Stock Markets February 12, 2026

Morgan Stanley Lifts Zalando to Equal-Weight as Share Decline Narrows Risk-Reward

Brokerage cites near-50% share drop and a valuation roughly in line with logistics peers despite competitive pressures

By Avery Klein
Morgan Stanley Lifts Zalando to Equal-Weight as Share Decline Narrows Risk-Reward

Morgan Stanley upgraded Zalando SE from underweight to equal-weight, arguing that the stock's sharp decline has brought its valuation closer to peers and improved the risk-reward profile. The bank set a €23 price target and flagged continued competitive and structural headwinds, while modeling adjusted EBIT below consensus for 2026 and 2027.

Key Points

  • Morgan Stanley upgraded Zalando to equal-weight from underweight, citing a near-50% decline in the share price over the past 12 months and a current multiple of about 13x 2027 P/E.
  • The bank set a price target of 23; Zalando closed at 22.40 on Feb. 10 and has a market cap of 5,868 million with a 52-week range of 40.08 to 20.85.
  • Sectors impacted include eCommerce and logistics, with advertising and online retail dynamics influencing adjusted EBIT and valuation.

Overview

Morgan Stanley on Thursday raised its rating on Zalando SE to equal-weight from underweight, saying the recent re-rating of the stock has made the balance between upside and downside more even. The brokerage noted the shares have dropped nearly 50% over the past 12 months and now trade at about 13 times price-to-earnings on 2027 estimates.

Valuation context

By Morgan Stanley's calculation, Zalando's roughly 13x 2027 price-to-earnings multiple sits below the global logistics median of about 14.5x, placing the company toward the lower end of global eCommerce and retail-brand comparables. The bank set a price target of 23. Zalando closed at 22.40 on Feb. 10, with a 52-week trading range between 40.08 and 20.85 and a market capitalization of 5,868 million.
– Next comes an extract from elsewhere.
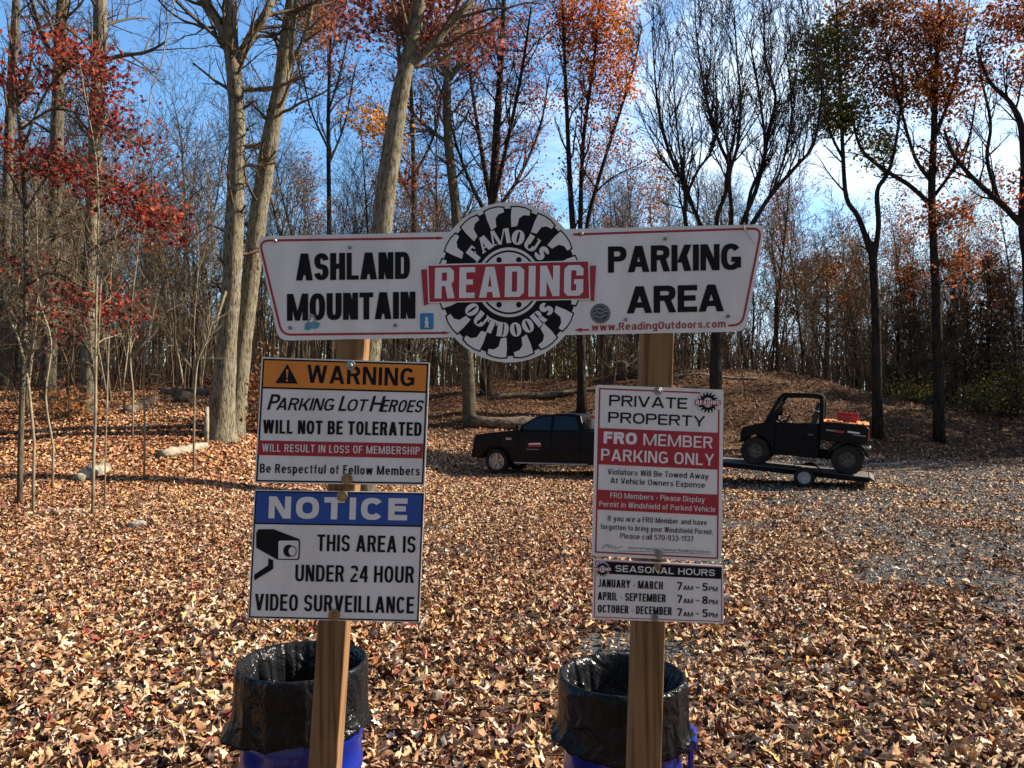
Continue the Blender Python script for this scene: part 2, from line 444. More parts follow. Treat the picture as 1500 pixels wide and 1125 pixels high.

Earnings and model assumptions

Morgan Stanley said its adjusted EBIT forecasts sit below consensus. For 2026 the bank estimates adjusted EBIT of 654 million, roughly 4% below consensus of 678 million. For 2027 it forecasts 756 million, about 8% below consensus of 818 million.

Valuation in the bank's work is produced through a blended approach combining discounted cash flow and price-to-earnings methodologies. The bank applies a 14.5x multiple consistent with global logistics peers. In the DCF component, Morgan Stanley's assumptions include a long-term reported EBIT margin of 6%, a weighted average cost of capital of 11.1% to 11.2%, and a terminal growth rate of 2.5%.

Competitive pressures and revenue mix

Morgan Stanley continues to highlight rising competition for Zalando from social commerce platforms - including TikTok Shop - and from recommerce marketplaces such as Vinted. The brokerage also flagged the potential impact of agentic artificial intelligence on the customer shopping journey. On Zalando's revenue mix, Morgan Stanley estimates advertising activity, referenced as ZMS, contributes about 20% of adjusted EBIT.

Base-case scenario

Under its base case, Morgan Stanley assumes Zalando will maintain its active customer base and that gross merchandise value will grow in the low single digits over the medium term. Simultaneously, the bank assumes Zalando will lose share in online apparel to social commerce, recommerce, and AI-driven platforms.

Industry stance and outlook

The brokerage describes the industry view as In-Line, and it said multiple compression appears to have run its course, with Zalando now trading in line with logistics companies. That assessment underpins the move to equal-weight, as Morgan Stanley judges the risk-reward to be more balanced at current levels.

Additional note on valuation tools

The write-up referenced a Fair Value calculator that uses a mix of 17 industry valuation models to aid investors in assessing whether a stock like ZALG is undervalued. The commentary positioned such tools as a means to compare the company's current market price with model-driven fair value outputs.


This article summarizes Morgan Stanley's published views and estimates without endorsement or additional projection beyond the bank's stated assumptions.

Risks

  • Rising competition from social commerce platforms and recommerce marketplaces could continue to erode Zalando's online apparel share - this affects eCommerce and retail sectors.
  • Potential disruption from agentic artificial intelligence in the online shopping journey poses uncertainty for customer acquisition and conversion rates - impacting technology-enabled retail and advertising revenues.
  • Earnings forecasts are below consensus - Morgan Stanley's adjusted EBIT estimates for 2026 and 2027 are approximately 4% and 8% below consensus, respectively, introducing downside to investor expectations in the retail sector.